Demikian juga dengan UAV atau pesawat nirawak, pesawat yang dikendalikan dari jarak berribu-ribu mil jauhnya. Amerika Serikat dan Israel dengan nafsu melenyapkan musuh-musuh yang mereka anggap "teroris", melepas ratusan drone mematikan yang telah membunuh ribuan "musuh-musuh" mereka bahkan rakyat yang tidak berdosa.
Penggunaan UAV bersenjata yang mematikan atau drone dalam peperangan, mau tidak mau harus meredifinisi lagi makna "perang" sesungguhnya, khususnya di mata Amerika Serikat, Israel, dan sekutunya. Perang di sini tidak lagi menggunakan kekuatan armada bersenjata masif, artileri berat, pesawat tempur canggih dengan pilot tempur terbaik, atau pengintaian menggunakan kapal selam modern. Untuk menghancurkan lawan, cukup melepas drone yang dikendalikan lelaki bertubuh tambun di satu ruang apartemen sambil memainkan joystick. Atau merekrut anak-anak gamers untuk megendalikan drone dalam upaya mencari musuh, sampai memuntahkan peluru mematikan dengan sasaran manusia bernyawa dalam satu pijitan tombol pada joystick itu.

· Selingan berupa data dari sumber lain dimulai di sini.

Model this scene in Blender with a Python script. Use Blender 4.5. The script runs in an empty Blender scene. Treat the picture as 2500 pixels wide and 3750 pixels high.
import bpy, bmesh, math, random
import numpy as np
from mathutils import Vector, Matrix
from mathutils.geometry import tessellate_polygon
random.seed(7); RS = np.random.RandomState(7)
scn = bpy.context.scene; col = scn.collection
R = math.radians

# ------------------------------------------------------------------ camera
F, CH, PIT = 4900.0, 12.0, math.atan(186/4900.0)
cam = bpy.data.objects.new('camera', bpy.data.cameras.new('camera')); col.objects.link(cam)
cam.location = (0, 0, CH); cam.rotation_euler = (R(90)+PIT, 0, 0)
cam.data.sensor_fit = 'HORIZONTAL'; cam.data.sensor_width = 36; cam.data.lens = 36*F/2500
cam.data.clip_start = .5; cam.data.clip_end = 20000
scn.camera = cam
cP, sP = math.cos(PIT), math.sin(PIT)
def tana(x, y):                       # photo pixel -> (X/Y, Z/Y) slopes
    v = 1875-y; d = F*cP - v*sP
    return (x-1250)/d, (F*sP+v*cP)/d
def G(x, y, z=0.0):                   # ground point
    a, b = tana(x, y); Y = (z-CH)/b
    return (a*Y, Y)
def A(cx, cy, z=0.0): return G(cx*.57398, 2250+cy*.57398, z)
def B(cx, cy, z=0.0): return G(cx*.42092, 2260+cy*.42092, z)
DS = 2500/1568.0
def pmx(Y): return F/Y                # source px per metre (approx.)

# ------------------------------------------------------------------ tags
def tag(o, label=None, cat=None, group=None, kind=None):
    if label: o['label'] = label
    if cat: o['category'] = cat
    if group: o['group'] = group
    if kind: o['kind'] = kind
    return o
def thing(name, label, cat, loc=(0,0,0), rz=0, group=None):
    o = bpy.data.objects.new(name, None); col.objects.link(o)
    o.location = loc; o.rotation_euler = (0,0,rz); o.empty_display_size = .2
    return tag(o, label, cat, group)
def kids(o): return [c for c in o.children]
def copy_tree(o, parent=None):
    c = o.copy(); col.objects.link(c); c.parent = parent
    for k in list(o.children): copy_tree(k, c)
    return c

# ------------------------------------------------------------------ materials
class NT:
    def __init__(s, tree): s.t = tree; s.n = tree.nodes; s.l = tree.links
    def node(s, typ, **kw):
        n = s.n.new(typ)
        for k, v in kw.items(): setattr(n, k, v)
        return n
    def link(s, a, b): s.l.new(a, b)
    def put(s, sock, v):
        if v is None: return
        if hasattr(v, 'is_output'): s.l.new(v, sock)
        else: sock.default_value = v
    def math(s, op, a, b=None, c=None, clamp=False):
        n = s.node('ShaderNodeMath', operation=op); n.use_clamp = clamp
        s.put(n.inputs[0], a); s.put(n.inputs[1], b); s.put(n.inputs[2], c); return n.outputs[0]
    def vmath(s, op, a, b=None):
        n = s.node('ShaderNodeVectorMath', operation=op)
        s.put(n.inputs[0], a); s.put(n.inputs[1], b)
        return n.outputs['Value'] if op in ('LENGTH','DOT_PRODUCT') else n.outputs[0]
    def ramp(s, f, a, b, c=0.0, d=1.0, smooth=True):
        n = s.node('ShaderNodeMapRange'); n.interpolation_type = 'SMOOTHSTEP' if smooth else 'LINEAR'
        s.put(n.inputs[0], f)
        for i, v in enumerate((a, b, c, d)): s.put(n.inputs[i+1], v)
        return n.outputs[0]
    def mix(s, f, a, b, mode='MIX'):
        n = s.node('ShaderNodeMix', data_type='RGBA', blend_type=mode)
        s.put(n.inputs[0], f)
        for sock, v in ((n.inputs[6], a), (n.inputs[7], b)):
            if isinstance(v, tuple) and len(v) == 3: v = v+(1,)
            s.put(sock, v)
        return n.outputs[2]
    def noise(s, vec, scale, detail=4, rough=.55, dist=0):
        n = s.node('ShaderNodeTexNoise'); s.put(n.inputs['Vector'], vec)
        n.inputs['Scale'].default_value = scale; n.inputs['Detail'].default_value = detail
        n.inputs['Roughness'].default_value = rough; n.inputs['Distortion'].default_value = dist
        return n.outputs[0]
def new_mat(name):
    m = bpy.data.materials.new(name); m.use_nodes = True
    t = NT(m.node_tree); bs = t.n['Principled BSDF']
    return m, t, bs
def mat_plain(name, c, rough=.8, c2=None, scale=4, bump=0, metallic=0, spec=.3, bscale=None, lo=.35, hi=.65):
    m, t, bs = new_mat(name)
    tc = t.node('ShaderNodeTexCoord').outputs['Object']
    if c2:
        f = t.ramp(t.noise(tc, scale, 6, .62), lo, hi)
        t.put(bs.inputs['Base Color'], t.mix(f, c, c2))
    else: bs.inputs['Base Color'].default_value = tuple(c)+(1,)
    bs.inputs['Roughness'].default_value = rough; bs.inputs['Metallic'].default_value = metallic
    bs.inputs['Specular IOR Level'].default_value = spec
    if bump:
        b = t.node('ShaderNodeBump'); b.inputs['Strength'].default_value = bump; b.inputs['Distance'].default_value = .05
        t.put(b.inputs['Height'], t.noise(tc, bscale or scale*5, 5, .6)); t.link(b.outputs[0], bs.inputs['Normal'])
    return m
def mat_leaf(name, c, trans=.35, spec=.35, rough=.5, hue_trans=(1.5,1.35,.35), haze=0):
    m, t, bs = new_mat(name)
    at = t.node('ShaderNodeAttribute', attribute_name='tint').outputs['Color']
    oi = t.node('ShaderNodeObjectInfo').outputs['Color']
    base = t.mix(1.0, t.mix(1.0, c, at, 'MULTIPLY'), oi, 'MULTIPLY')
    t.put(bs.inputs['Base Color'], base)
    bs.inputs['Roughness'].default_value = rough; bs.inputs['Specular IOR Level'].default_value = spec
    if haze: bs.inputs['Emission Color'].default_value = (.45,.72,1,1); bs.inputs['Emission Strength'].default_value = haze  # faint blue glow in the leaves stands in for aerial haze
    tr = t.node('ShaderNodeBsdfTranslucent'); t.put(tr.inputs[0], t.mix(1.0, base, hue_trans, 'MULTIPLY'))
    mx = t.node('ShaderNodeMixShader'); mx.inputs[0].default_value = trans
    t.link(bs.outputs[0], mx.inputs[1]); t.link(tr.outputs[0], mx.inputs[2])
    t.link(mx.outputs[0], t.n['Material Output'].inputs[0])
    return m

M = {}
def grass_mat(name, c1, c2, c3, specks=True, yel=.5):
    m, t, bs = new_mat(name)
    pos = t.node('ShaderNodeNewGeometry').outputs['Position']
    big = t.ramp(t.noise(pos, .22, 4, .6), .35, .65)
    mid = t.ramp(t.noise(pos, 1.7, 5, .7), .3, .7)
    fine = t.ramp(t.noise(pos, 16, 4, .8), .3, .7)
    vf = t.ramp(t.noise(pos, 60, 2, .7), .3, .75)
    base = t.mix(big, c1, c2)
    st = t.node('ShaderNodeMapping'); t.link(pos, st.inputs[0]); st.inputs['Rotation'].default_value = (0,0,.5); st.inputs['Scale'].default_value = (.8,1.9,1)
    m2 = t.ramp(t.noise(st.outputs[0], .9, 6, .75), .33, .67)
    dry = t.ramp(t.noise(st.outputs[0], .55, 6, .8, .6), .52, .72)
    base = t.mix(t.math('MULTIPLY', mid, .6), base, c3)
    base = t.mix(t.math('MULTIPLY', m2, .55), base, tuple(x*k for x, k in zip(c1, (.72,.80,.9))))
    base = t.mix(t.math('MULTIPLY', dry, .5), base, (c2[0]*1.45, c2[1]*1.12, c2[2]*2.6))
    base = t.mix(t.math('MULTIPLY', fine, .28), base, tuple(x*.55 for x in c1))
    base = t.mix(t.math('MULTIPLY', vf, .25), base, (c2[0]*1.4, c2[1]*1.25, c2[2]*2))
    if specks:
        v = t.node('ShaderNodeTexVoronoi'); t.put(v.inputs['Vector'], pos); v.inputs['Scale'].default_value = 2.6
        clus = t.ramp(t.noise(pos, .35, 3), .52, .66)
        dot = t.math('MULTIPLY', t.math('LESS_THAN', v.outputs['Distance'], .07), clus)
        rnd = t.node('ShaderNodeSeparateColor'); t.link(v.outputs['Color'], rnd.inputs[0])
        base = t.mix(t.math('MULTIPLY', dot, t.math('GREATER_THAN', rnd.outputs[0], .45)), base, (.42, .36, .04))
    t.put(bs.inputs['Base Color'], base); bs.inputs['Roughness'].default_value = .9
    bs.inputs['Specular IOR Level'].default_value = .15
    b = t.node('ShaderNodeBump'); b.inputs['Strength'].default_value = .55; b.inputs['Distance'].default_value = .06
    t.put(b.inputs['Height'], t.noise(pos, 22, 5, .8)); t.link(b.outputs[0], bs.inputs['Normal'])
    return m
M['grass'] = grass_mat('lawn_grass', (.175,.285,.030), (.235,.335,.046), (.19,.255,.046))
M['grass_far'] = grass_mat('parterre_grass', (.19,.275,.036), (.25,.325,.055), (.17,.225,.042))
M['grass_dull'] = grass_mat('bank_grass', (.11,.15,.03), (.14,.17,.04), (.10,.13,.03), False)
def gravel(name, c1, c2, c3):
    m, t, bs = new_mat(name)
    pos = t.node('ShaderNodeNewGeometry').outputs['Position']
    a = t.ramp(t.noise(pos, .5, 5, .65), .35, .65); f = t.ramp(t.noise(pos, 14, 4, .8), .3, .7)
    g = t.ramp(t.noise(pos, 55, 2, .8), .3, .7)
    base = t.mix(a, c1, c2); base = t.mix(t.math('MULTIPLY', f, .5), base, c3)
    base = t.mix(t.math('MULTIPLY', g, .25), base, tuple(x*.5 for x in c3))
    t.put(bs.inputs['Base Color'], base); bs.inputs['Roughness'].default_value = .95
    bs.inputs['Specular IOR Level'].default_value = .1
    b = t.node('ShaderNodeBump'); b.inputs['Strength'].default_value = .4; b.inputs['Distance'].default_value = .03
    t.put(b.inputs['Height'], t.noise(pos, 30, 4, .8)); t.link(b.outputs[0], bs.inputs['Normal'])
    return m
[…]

Soal heroisme, ini juga perlu diredefinisi. Apakah anak-anak tanggung atau pria pengangguran tambun yang mengendalikan drone dari suatu tempat dan berhasil membunuh ratusan nyawa orang tidak berdosa dalam satu serangan bisa dikatakan pahlawan? Apakah peran tentara pembunuh bisa digantikan oleh orang-orang sipil yang masih berkategori anak-anak? Apakah anak-anak pengendali drone ini bisa dibunuh oleh lawan karena sudah masuk ke kancah peperangan meski mereka mengendalikan drone dari sebuah ruangan sekolah, misalnya? Atau jangan-jangan tentara pemilik mesin perang drone itu yang layak disebut pecundang meski berhasil membunuh lawan dengan cara pengecut?
Saya bisa paham dengan niat Endri sebagai orang Indonesia tulen yang ingin menjalin kerja sama dengan dunia Arab berlimpah petro dollar untuk mengembangkan UAV beserta teknologi turunannya. Dengan cara memproduksi UAV atau bahkan drone, maka dunia Arab bisa mengimbangi kekuatan lawan. Memang tergantung niat, UAV bisa digunakan untuk memantau keamanan di perbatasan, mencari ladang minyak baru, dan bahkan untuk pertahanan jika diperlukan. Tetapi, mungkin dunia Arab belum merasa tertarik.
O, ya... kembali kepada tulisan Eramuslim.com tadi, meski di akhir judul tulisannya yang panjang terdapat perintah imperatif "Jangan buat Puisi", namun pada kalimat penutup sang penulis Aidh Al Qarni, justru mengutip satu bait puisi karya penyair Khalaf Bin Hazal: "Jangan percaya dengan anaknya serigala walau induknya telah meninggal, karena mereka pasti akan datang kepada Anda di pagi hari dengan taring mereka".